Exploring play texts: Blue Remembered Hills by Dennis Potter – Rhinegold Publishing

Exploring play texts: Blue Remembered Hills by Dennis Potter

£14.95

Edexcel Unit 2 requires students to explore a full play text through a six hour practical workshop. Choosing a text that is both challenging for higher level students and accessible to weaker students is difficult as you want the work to stretch all students to achieve their best.

Blue Remembered Hills by Dennis Potter has often been a popular choice by schools as it offers a range of techniques, an historical context, serious subject matter and humorous character exchanges. This is why I think this well-liked play is perfect for Unit 2 at GCSE. My students have always enjoyed studying it and it offers a wide range of performance  challenges to all levels of ability.

As Unit 2 is shorter than Unit 1 (the documentary response in Unit 2 is only 1,000 words, whereas Unit 1 is 2,000 words), I teach Unit 2 first, completing this scheme of work by the end of Year 10. This is a very accessible scheme of work that is well suited to Year 10 students. It also means that when students approach Unit 1 in Year 11 they feel more confident in writing a documentary response that is double the length.

This scheme of work will help your students to incorporate the range of explorative strategies, mediums and elements that they have already explored during their introductory programme of study and ask them to analyse their effectiveness in performance. Students will also start to learn how to write about the effectiveness of these strategies and analyse their practical work for the written documentary response that is required.

The specification states that you must complete a ‘six hour practical workshop’. It is up to you whether you complete this in one go, or split it up into six hour-long sessions. I do the latter, as I feel it gives my students more breathing time in between each session to evaluate their work and make effective notes. All of the sessions must be filmed. As it is sometimes difficult to tell who is who on a video, to make the moderator’s life easier, I get my students to wear different coloured t-shirts. This makes it much easier when you are identifying students on the moderation marking sheet, as you simply need to write: male student, yellow t-shirt, for example.

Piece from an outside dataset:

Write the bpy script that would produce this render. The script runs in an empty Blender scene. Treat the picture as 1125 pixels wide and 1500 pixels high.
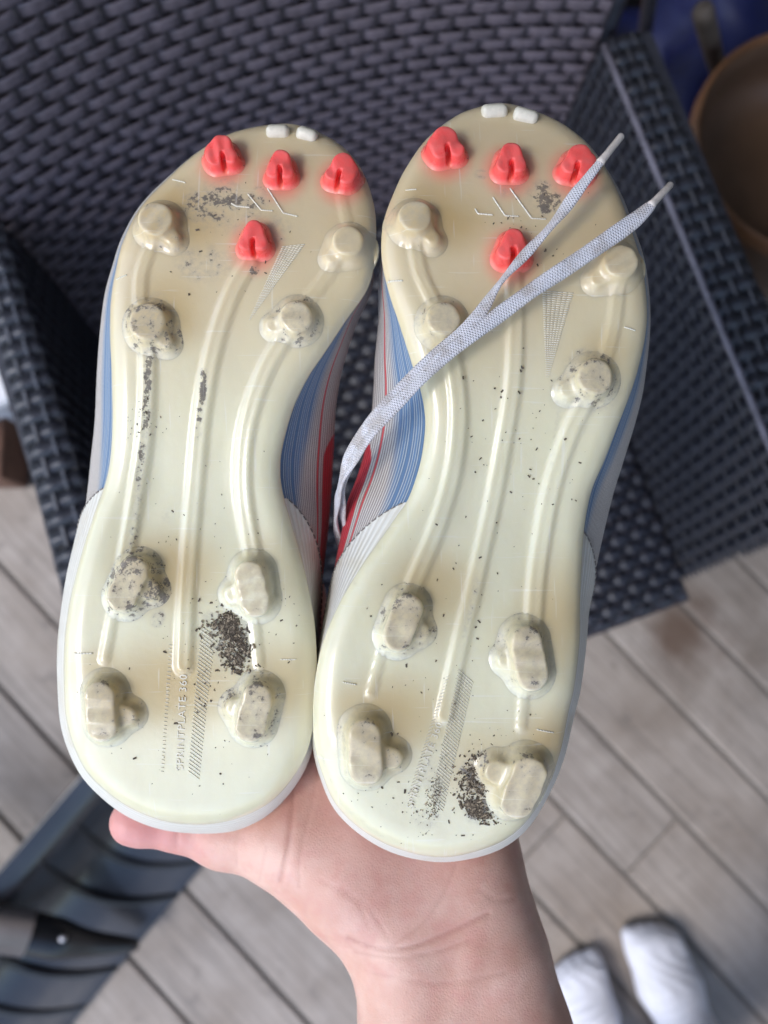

Students are encouraged to contribute fully during the practical workshop and must be reminded that they are being assessed during every filmed session. My students often find the idea of performing during a filmed workshop very daunting. Once the camera is on and they get into the flow of it, they relax and can produce great work. It is important to remind them that they must be showing evidence of good group work, listening skills, use of dramatic vocabulary and excellent participation throughout if they want to access high marks.

Make sure that for homework students write up what they did in their practical sessions as they go along. This makes the documentary response write up so much easier as they do not have to rely solely on memory. Making detailed notes about how and why a piece of practical work was effective will be a useful tool to gain good marks. Discourage them from writing simply about what they did, but analyse why and how it worked in performance. Before putting the camera on to film students, read the play in full in class. Set them some research homework into the context of Britain during the War in 1943. Although the specification states a certain number of explorative strategies to use, you will see that this scheme covers a wider range than is stated. I think students enjoy using these strategies and it gives them more to write about in their documentary response.